Hatsu Story 4 – Kotoshogiku Kadoban


For a 7th Time, The Ozeki’s Rank Is At Risk

In 2011, Kotoshogiku – a Fukuoka native – was promoted to Ozeki after a series of strong performances as Sekiwake. In the past 5 years, he has turned in a losing record for 6 tournaments, although 3 of them were due to injuries and subsequent withdrawals.

As an Ozeki, he does not surrender his rank with a single losing tournament, but rather two losing tournaments in a row. After the first tournament under 50%, he is labeled “Kadoban” and placed at risk of demotion back to Sekiwake.

During Aki of 2016, I jokingly refereed to Kotoshogiku and Goeido as the “Kadoban Twins” as each of them had been turning in miserable records for a while, and really seemed to be milking the Ozeki rank, rather than excelling. Of course that basho, Goeido found his sumo and dominated every match. Though Kotoshogiku managed to win with a 9-6 record, it is clear the injuries that he has sustained over the years are taking a cumulative toll.

With Kotoshogiku now 32 years old, it may be time for him to accept that the stress of the Sumo life may have reached its logical outcome, and retire while he is still Ozeki. I for one would love to see him healthy, strong and on game once more.

I should mention that at the 2016 Hatsu Basho, we saw Kotoshogiku go 14-1 and win the tournament, so he can still win when he is healthy.
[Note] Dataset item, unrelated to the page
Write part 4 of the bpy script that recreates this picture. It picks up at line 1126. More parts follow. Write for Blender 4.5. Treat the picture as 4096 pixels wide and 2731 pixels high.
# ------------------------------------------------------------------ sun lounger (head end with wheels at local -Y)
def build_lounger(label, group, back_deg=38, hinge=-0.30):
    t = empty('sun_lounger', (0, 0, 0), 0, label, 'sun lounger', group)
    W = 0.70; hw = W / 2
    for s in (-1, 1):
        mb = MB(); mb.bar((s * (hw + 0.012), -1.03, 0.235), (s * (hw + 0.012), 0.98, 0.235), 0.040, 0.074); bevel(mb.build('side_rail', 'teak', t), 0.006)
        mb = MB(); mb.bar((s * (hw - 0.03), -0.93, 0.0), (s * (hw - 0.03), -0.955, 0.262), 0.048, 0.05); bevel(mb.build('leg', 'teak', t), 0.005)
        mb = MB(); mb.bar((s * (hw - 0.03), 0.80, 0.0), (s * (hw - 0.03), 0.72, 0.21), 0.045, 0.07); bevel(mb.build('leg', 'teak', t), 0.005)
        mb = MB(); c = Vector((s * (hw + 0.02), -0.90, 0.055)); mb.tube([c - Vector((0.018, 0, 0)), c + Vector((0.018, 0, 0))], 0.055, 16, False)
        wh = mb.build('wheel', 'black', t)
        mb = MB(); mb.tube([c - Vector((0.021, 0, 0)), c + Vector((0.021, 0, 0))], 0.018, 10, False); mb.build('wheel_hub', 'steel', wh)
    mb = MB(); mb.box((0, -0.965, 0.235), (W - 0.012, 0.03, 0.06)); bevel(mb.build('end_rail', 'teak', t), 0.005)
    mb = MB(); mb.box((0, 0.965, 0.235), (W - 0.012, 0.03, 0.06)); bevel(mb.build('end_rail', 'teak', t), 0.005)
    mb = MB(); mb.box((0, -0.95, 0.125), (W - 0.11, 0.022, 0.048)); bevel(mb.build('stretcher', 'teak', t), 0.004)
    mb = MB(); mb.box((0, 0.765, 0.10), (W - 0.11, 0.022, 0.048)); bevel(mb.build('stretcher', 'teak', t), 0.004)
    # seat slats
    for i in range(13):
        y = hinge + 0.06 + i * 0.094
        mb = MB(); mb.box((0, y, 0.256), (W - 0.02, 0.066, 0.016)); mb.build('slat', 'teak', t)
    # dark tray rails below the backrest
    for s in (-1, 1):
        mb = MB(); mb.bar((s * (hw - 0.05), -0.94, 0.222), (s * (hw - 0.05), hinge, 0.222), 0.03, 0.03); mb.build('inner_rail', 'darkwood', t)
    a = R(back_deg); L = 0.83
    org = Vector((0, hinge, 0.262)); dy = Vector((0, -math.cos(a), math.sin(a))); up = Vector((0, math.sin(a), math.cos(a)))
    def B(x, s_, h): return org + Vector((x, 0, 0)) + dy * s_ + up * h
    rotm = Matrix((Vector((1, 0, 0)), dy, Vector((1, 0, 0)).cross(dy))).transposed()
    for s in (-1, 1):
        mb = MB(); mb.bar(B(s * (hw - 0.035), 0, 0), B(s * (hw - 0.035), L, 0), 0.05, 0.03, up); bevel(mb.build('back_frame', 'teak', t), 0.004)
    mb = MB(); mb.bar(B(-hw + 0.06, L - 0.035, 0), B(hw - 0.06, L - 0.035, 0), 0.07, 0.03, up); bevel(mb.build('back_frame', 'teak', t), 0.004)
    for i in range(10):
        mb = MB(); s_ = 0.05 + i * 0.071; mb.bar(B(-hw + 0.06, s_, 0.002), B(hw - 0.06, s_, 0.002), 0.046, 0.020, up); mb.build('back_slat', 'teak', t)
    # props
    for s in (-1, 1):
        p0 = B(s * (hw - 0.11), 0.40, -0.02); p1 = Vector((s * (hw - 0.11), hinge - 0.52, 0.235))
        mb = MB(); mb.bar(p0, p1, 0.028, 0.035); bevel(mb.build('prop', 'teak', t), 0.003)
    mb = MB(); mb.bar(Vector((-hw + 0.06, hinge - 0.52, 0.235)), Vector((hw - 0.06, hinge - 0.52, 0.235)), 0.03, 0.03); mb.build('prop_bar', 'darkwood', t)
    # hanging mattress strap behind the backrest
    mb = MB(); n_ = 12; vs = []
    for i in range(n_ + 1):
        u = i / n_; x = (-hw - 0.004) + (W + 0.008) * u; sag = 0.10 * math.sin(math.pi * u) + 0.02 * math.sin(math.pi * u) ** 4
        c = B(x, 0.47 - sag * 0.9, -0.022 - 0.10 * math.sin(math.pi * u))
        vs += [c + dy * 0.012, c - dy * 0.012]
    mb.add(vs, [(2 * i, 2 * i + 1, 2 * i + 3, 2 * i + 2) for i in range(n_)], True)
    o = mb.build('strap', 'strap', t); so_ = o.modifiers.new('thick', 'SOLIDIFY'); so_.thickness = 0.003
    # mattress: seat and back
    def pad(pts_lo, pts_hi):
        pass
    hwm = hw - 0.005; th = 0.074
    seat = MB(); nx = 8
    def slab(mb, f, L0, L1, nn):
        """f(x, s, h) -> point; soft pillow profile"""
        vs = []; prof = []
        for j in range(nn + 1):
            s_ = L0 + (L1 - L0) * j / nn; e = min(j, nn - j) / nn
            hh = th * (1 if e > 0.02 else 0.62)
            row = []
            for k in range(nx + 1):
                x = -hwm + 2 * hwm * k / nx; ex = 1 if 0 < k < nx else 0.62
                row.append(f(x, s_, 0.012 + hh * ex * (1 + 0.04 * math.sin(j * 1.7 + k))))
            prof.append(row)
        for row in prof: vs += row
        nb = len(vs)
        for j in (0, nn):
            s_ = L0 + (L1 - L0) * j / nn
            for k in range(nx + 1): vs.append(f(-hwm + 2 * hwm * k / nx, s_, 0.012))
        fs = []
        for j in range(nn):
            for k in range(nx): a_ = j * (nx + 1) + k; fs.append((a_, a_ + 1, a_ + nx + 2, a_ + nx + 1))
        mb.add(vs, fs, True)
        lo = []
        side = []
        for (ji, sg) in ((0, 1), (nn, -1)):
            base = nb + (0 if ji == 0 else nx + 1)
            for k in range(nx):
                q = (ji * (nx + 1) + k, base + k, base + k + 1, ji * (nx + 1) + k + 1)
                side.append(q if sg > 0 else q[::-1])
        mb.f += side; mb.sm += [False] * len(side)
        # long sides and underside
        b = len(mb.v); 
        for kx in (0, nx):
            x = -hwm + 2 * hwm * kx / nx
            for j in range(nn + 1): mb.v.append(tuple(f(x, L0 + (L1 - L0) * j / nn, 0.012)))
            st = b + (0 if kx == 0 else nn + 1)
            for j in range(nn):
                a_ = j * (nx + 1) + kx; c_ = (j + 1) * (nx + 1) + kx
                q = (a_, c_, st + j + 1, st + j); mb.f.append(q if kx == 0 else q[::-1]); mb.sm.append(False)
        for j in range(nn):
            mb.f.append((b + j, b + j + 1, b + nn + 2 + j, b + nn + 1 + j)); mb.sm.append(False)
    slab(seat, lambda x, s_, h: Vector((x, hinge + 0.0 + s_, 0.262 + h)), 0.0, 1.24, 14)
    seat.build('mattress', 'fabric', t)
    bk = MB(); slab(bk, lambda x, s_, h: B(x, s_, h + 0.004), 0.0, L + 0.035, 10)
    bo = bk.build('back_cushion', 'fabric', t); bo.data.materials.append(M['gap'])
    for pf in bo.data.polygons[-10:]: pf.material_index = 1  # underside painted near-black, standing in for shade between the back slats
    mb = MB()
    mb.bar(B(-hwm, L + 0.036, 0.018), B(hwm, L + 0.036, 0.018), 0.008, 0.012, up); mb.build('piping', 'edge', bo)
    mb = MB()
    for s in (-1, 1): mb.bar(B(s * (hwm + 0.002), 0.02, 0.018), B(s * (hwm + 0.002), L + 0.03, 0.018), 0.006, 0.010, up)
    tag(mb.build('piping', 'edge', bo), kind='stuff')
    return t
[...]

But can he gather himself, overcome his injuries and win with authority?

Kotoshogiku’s Prior Kadoban Tournaments

  • November 2012 – Kyushu Basho
  • January 2014 – Hatsu Basho
  • July 2014 – Nagoya Basho
  • January 2015 – Hatsu Basho
  • July 2016 – Nagoya Basho
  • September 2016 – Aki Basho

One thought on “Hatsu Story 4 – Kotoshogiku Kadoban

  1. With Kotoshogiku’s apparent health decline, particularly his knees, each “kadoban” tournament where he magically achieves an 8th win in the closing days recalls memories of the yaocho days. A certain amount is acceptable. Think NFL and an undefeated Patriots team week 17 versus a crap opponent. You sit Tom Brady to avoid injury going into the playoffs. Likewise, he’s super motivated to prevent demotion while his opponent may just want to get out without injury. But this has become a pattern with him and it’s disconcerting.